Un univers classique, la côte californienne contemporaine, avec une différence notable : pas d’humains, mais des dinosaures anthropomorphes. Ceux qui nous intéressent sont des lycéens dans leur dernière année. Ils sont naturellement confrontés au vertige des choix de vie propres à l’adolescence, mais, surtout, à la menace d’un astéroïde, qu’on ne voit jamais mais qui risque bien de s’abattre sur la planète.
Remarqué depuis sa présentation en 2020 lors d’une conférence de Sony, le sous-texte de Goodbye Volcano High (sorti le 29 août sur PC et PlayStation) ne faisait pas grand mystère. Après Don’t Look Up. Déni cosmique, d’Adam McKay, difficile de ne pas deviner une parabole de la crise climatique et d’une jeune génération, première concernée, prompte à l’écoanxiété. Cependant, contrairement au film de 2021, on comprend assez vite qu’il n’y a pas grand-chose à faire, qu’il n’y aura pas d’héroïsme. Restent les espoirs d’un évitement de dernière minute et la nécessité de plus en plus pressante de faire la paix avec l’idée d’une fin prématurée.
Dino future
Goodbye Volcano High relève de l’aventure narrative à la limite de la série interactive. Le joueur suit Fang, qui entre en terminale, leader de son groupe de rock formé avec deux amis d’enfance. On sera fréquemment invité à choisir ses répliques, ce qui affecte les rapports avec ses camarades de classe, dans le bon ou le mauvais sens.

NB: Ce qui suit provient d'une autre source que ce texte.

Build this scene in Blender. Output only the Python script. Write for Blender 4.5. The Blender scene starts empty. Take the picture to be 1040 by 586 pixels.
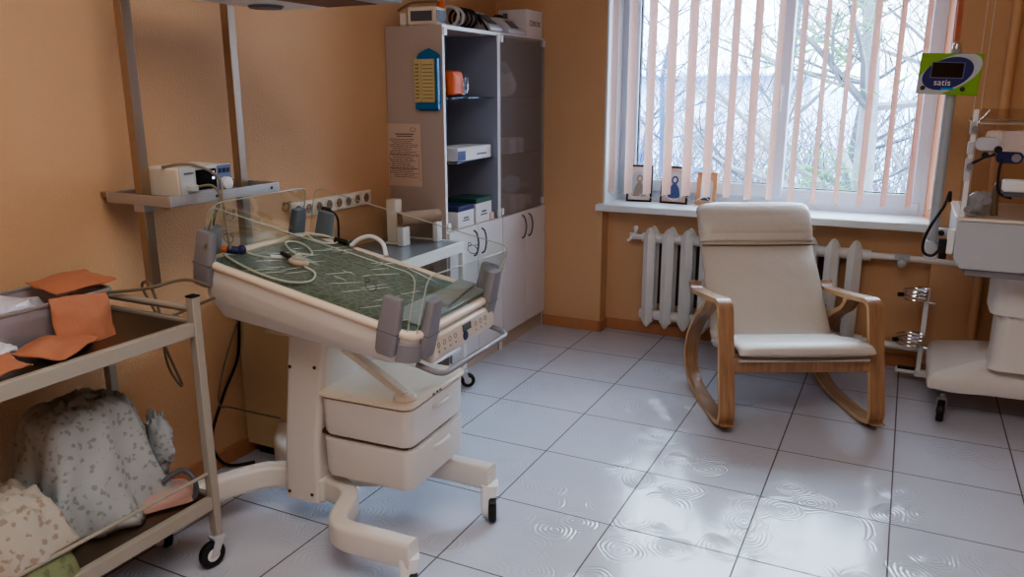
import bpy, bmesh, math, random
from mathutils import Vector, Matrix, noise
random.seed(7)
C = bpy.context.scene.collection
PI = math.pi
R = math.radians

# ------------------------------------------------------------------ colours / materials
def lin(c):
    return tuple(((v/255)/12.92 if v/255 <= .04045 else ((v/255+.055)/1.055)**2.4) for v in c)

def mat(name, col, rough=.5, metal=0, noise_amt=.0, nscale=8, bump=0, bscale=60, spec=.5, coat=0, emit=None, estr=0, trans=0, sheen=0, subsurf=0):
    m = bpy.data.materials.new(name); m.use_nodes = True
    nt = m.node_tree; b = nt.nodes['Principled BSDF']
    c = lin(col) + (1,)
    b.inputs['Base Color'].default_value = c
    b.inputs['Roughness'].default_value = rough
    b.inputs['Metallic'].default_value = metal
    b.inputs['Specular IOR Level'].default_value = spec
    b.inputs['Coat Weight'].default_value = coat
    b.inputs['Coat Roughness'].default_value = .08
    b.inputs['Sheen Weight'].default_value = sheen
    if emit:
        b.inputs['Emission Color'].default_value = lin(emit) + (1,)
        b.inputs['Emission Strength'].default_value = estr
    tc = nt.nodes.new('ShaderNodeTexCoord')
    if noise_amt:
        n = nt.nodes.new('ShaderNodeTexNoise'); n.inputs['Scale'].default_value = nscale; n.inputs['Detail'].default_value = 5
        nt.links.new(tc.outputs['Object'], n.inputs['Vector'])
        mx = nt.nodes.new('ShaderNodeMix'); mx.data_type = 'RGBA'
        d = tuple(max(0, v*(1-noise_amt)) for v in c[:3]) + (1,)
        l = tuple(min(1, v*(1+noise_amt)) for v in c[:3]) + (1,)
        mx.inputs[6].default_value = d; mx.inputs[7].default_value = l
        nt.links.new(n.outputs['Fac'], mx.inputs[0]); nt.links.new(mx.outputs[2], b.inputs['Base Color'])
    if bump:
        n2 = nt.nodes.new('ShaderNodeTexNoise'); n2.inputs['Scale'].default_value = bscale; n2.inputs['Detail'].default_value = 4
        nt.links.new(tc.outputs['Object'], n2.inputs['Vector'])
        bp = nt.nodes.new('ShaderNodeBump'); bp.inputs['Strength'].default_value = bump; bp.inputs['Distance'].default_value = .01
        nt.links.new(n2.outputs['Fac'], bp.inputs['Height']); nt.links.new(bp.outputs['Normal'], b.inputs['Normal'])
    return m

def glass_mat(name, tint=(255,255,255), gloss=.10, rough=.02, k=.7, bump=0):
    m = bpy.data.materials.new(name); m.use_nodes = True
    nt = m.node_tree; nt.nodes.clear()
    o = nt.nodes.new('ShaderNodeOutputMaterial'); t = nt.nodes.new('ShaderNodeBsdfTransparent'); g = nt.nodes.new('ShaderNodeBsdfGlossy')
    f = nt.nodes.new('ShaderNodeFresnel'); f.inputs[0].default_value = 1.3
    mp = nt.nodes.new('ShaderNodeMath'); mp.operation = 'MULTIPLY_ADD'; mp.inputs[1].default_value = k; mp.inputs[2].default_value = gloss*.2
    mx = nt.nodes.new('ShaderNodeMixShader')
    t.inputs[0].default_value = lin(tint) + (1,); g.inputs['Roughness'].default_value = rough
    g.inputs['Color'].default_value = (.9,.93,1,1)
    nt.links.new(f.outputs[0], mp.inputs[0]); nt.links.new(mp.outputs[0], mx.inputs[0])
    nt.links.new(t.outputs[0], mx.inputs[1]); nt.links.new(g.outputs[0], mx.inputs[2]); nt.links.new(mx.outputs[0], o.inputs[0])
    if bump:
        tc = nt.nodes.new('ShaderNodeTexCoord'); n2 = nt.nodes.new('ShaderNodeTexNoise'); n2.inputs['Scale'].default_value = 40
        nt.links.new(tc.outputs['Object'], n2.inputs['Vector'])
        bp = nt.nodes.new('ShaderNodeBump'); bp.inputs['Strength'].default_value = bump; bp.inputs['Distance'].default_value = .02
        nt.links.new(n2.outputs['Fac'], bp.inputs['Height']); nt.links.new(bp.outputs['Normal'], g.inputs['Normal'])
    return m

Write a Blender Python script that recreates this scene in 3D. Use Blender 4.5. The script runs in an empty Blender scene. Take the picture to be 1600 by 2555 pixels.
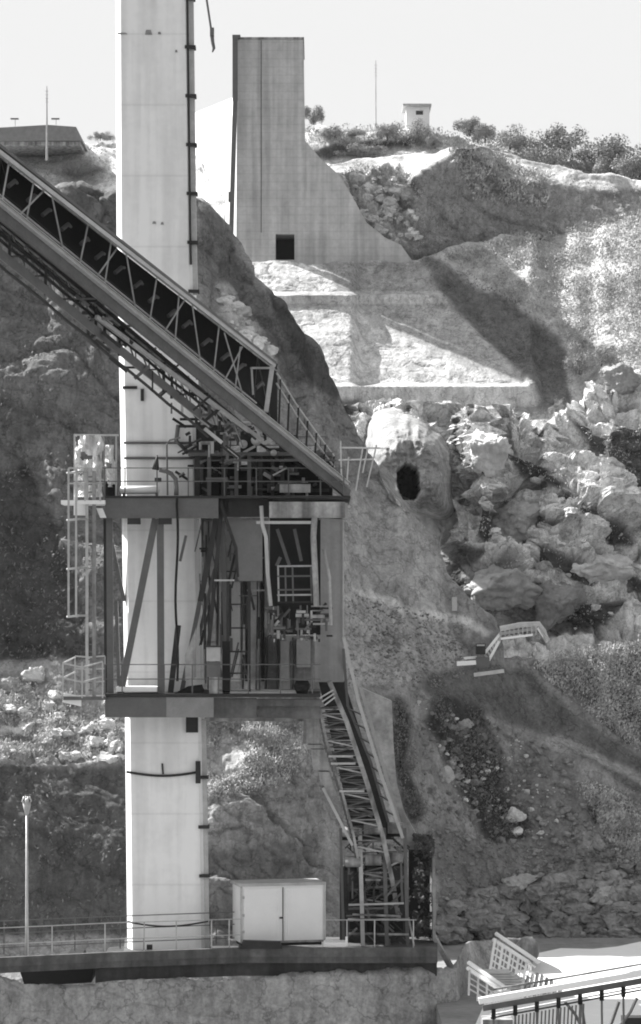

De temps en temps, pour accompagner la formidable bande originale rock, des séquences musicales mettront à l’épreuve notre sens du rythme. Bien que ces mini-jeux représentent une sorte de tarte à la crème dans ce genre de titres (dans Night in the Woods, par exemple, ils n’étaient pas mémorables), force est de reconnaître que ceux de Goodbye Volcano High sont particulièrement équilibrés et amusants.
Le jeu brille également par sa réalisation somptueuse. Les dinosaures, pour lesquels il est difficile de ne pas ressentir de l’empathie, sont délicieusement animés, affublés de grands yeux expressifs et servis par un doublage en anglais impeccable. Les francophones ne sont pas en reste tant la localisation se révèle soignée : dans les sous-titres, mèmes et jeux de mots sont adaptés avec finesse.
La fin du monde justifie les moyens
Durant les sept heures du scénario, il est bien difficile de rester impassible devant cette poignée de destins potentiellement brisés. Le terme du lycée, de l’enfance, thème qu’on peut voir dans d’autres titres comme Life is Strange, représente déjà une forme de fin de cycle évident, mais la menace implacable de l’apocalypse, telle une loupe grossissante, rend les enjeux douloureusement concrets.
Doit-on répondre à cet inconnu paniqué par l’échéance, qui décide un soir de confier ses sentiments par SMS ? Doit-on essayer de se rabibocher in extremis avec des parents insensibles aux questionnements de genre de leur enfant ? Doit-on pousser sa meilleure amie à continuer de jouer dans le groupe de rock, alors qu’elle veut arrêter sans oser l’avouer ? Comment calmer la fureur de sa camarade, incapable de gérer émotionnellement l’injustice de voir ses rêves soudainement compromis par un gros rocher venu du ciel ?
En lançant ses personnages si innocents dans une situation si cruelle, Goodbye Volcano High les incite à se questionner, bien sûr, mais nous sonde aussi et nous fait inéluctablement réfléchir à nos propres motivations et priorités. Ces dinosaures sont beaux dans le crépuscule. Et ils cherchent à rappeler que l’astéroïde, le nôtre, demeure évitable.
L’avis de Pixels
On a aimé :
- l’aspect relativement irréprochable de la direction artistique et de la réalisation ;
- des dialogues très justes, extrêmement actuels, et une adaptation en français de première classe ;
- le fait que même les séquences rythmiques sont soignées.
On a moins aimé :
- pleurer, un peu, à la fin, comme tout le monde.
C’est plutôt pour vous si…
- vous êtes à l’aise à l’idée de mettre un peu de Melancholia dans votre Dawson.
Ce n’est plutôt pas pour vous si…
- vous n’êtes pas adepte de la passivité induite par ce genre d’aventure narrative.